Kind of like watching real medievalists doing half-swording using bastard swords (which means one hand on the hilt, the other on the blade and you do… bayonet drill motions with it.
I actually taught ‘bayonet drills’ to some durr-hurr survivalists at a ‘MilitiaFest.’ No, I did not know it was a milia fest, thought I was going for a CCW class and a cook out. I’ve never done actual bayonet drill, but it’s not much different than using any other pole-arm, which I can do very well. The retired USMC DI liked how I could move (in a non-gay way). Really regretting they didn’t have pugil sticks there, would have been fun.
The only militiafest that I attended was the US Navy, where ammo and C-4 were free. I have to admit that the price was right. If I attend a civilian militiafest, can I pick up discount ammo (asking for a friend).

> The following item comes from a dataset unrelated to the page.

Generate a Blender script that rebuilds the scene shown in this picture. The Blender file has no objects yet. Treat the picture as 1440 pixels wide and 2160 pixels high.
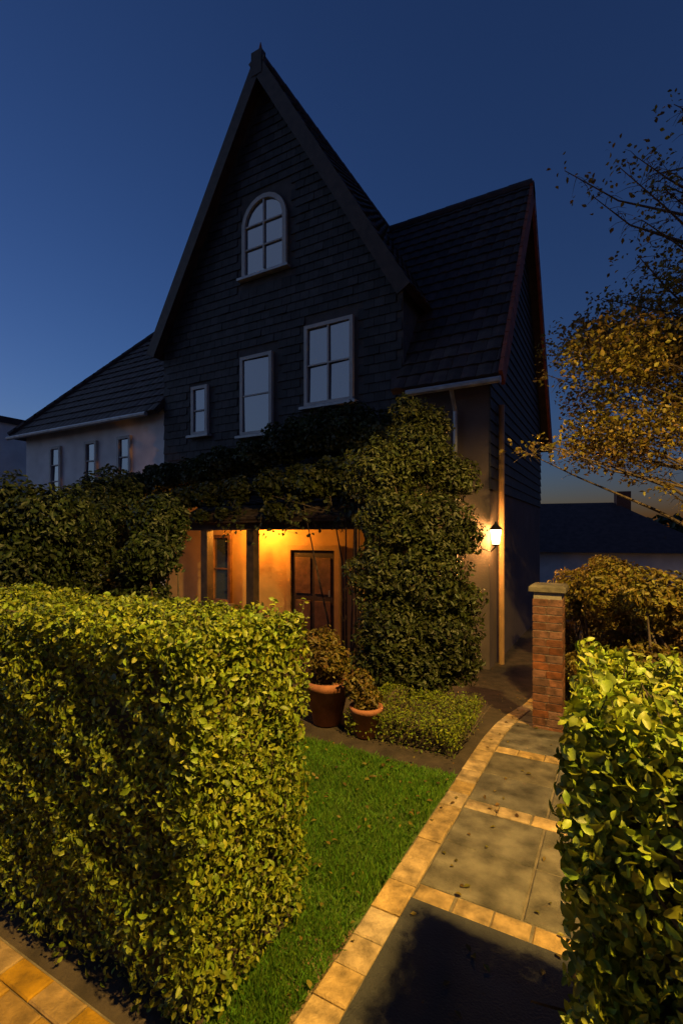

Dunno, but we were cautioned that at least one attendee was a Fedboi. Turns out it was more like 5 of the 25 people there. And two very suspicious crappy looking vans with very tinted windows that didn’t belong to any of the neighbors. This was in the 2000’s, so I can’t imagine how bad it’s gotten in these modern national socialist times.
What I got from that day was I’d wait for all the gun-LARPers to have heart attacks or die of fright and then equip myself from their stocks. Seriously, we were doing basic squad maneuvers and me, the SCA guy, was the only one who knew to shout “incoming” when incoming was falling down around us. And the only one, though there were supposedly ex-service personnel there, that knew to hit the deck when said incoming was incoming.
Luzers, luuuzers all.
And they weren’t selling ammo back then. But it was funny to see the fat-copulations talking about their $2k-5k guns while buying the cheapest accessories and ammo.
Me with an M-1 carbine or even better, an M-1 Garand, could have taken out most of them. Heck, could have taken most of them with a Krag or nice Springfield or some ex-Soviet garbage rod, let alone a decent bow and about 30 or so arrows.
After leaving said meeting, my lovely wife turned to me and said, “We’re doing this alone, aren’t we?” Considering how many times we both got muzzle-swept by people with supposedly unloaded firearms, yeah, we’re sheltering in place and not relying on those idiots.
Was very funny to read all about us in the next Souther Poverty Law Center publication. Weeee…. we were soooo scary….
Your 15 minutes of fame.
I ended up on a Las Vegas Metro pole cam. I was accused of consorting with organized crime. I explained that I was there working and put in for overtime. (you can’t go too far in a government car, there is no deal like an out-of-town meal and if it’s worth doing, it’s worth doing on overtime)
Eventually, everybody calmed down once my chief explained that I was poaching in Vegas without telling them…sorry. (not sorry, the Metro guys were on the take and I later proved it)
Now do a movie or mini-series about those heroic Muslims who enslaved whites, blacks and anything in between. How heroic that they’d sail up to Ireland and England to raid for captives.
That sounds Islamaphobic…
And in “our top story tonight,” the African nation of Chad has voted to change its name to Jeremy.
Maybe they felt that the famous American “hanging chad” somehow applied to them and had racist overtones.